The Pinochet temptation
They should not be fooled. In addition to his illiberal social views, Mr Bolsonaro has a worrying admiration for dictatorship. He dedicated his vote to impeach Ms Rousseff to the commander of a unit responsible for 500 cases of torture and 40 murders under the military regime, which governed Brazil from 1964 to 1985. Mr Bolsonaro’s running-mate is Hamilton Mourão, a retired general, who last year, while in uniform, mused that the army might intervene to solve Brazil’s problems. Mr Bolsonaro’s answer to crime is, in effect, to kill more criminals—though, in 2016, police killed over 4,000 people.
Latin America has experimented before with mixing authoritarian politics and liberal economics. Augusto Pinochet, a brutal ruler of Chile between 1973 and 1990, was advised by the free-marketeer “Chicago boys”. They helped lay the ground for today’s relative prosperity in Chile, but at terrible human and social cost. Brazilians have a fatalism about corruption, summed up in the phrase “rouba, mas faz” (“he steals, but he acts”). They should not fall for Mr Bolsonaro—whose dictum might be “they tortured, but they acted”. Latin America has known all sorts of strongmen, most of them awful. For recent proof, look only to the disasters in Venezuela and Nicaragua.
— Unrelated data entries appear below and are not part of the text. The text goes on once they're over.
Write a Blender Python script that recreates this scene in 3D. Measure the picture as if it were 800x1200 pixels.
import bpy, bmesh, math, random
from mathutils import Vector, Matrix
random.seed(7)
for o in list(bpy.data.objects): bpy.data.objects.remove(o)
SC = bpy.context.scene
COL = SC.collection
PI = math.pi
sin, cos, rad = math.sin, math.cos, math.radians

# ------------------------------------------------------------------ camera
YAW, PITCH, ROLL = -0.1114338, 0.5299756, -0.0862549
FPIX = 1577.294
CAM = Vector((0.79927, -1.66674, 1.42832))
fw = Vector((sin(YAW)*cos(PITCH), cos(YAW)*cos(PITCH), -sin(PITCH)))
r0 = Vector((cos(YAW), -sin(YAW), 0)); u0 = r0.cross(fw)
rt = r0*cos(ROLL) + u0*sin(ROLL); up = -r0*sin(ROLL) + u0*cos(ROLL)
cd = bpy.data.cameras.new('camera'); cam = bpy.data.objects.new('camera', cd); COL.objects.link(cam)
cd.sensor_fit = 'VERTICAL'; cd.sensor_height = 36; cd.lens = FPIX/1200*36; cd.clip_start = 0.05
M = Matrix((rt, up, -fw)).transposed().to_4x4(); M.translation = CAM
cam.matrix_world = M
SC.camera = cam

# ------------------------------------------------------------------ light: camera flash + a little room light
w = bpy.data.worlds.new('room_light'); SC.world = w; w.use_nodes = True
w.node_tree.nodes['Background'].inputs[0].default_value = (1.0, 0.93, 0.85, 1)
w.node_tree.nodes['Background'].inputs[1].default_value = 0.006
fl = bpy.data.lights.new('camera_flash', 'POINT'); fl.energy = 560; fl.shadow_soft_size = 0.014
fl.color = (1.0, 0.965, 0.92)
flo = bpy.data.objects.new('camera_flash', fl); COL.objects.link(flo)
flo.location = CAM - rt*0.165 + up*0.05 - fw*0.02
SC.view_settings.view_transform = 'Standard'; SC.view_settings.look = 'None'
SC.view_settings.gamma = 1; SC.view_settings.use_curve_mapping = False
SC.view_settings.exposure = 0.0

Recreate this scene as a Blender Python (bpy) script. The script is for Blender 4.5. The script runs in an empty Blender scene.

Mr Bolsonaro might not be able to convert his populism into Pinochet-style dictatorship even if he wanted to. But Brazil’s democracy is still young. Even a flirtation with authoritarianism is worrying. All Brazilian presidents need a coalition in congress to pass legislation. Mr Bolsonaro has few political friends. To govern, he could be driven to degrade politics still further, potentially paving the way for someone still worse.
Instead of falling for the vain promises of a dangerous politician in the hope that he can solve all their problems, Brazilians should realise that the task of healing their democracy and reforming their economy will be neither easy nor quick. Some progress has been made—such as a ban on corporate donations to parties and a freeze on federal spending. A lot more reform is needed. Mr Bolsonaro is not the man to provide it.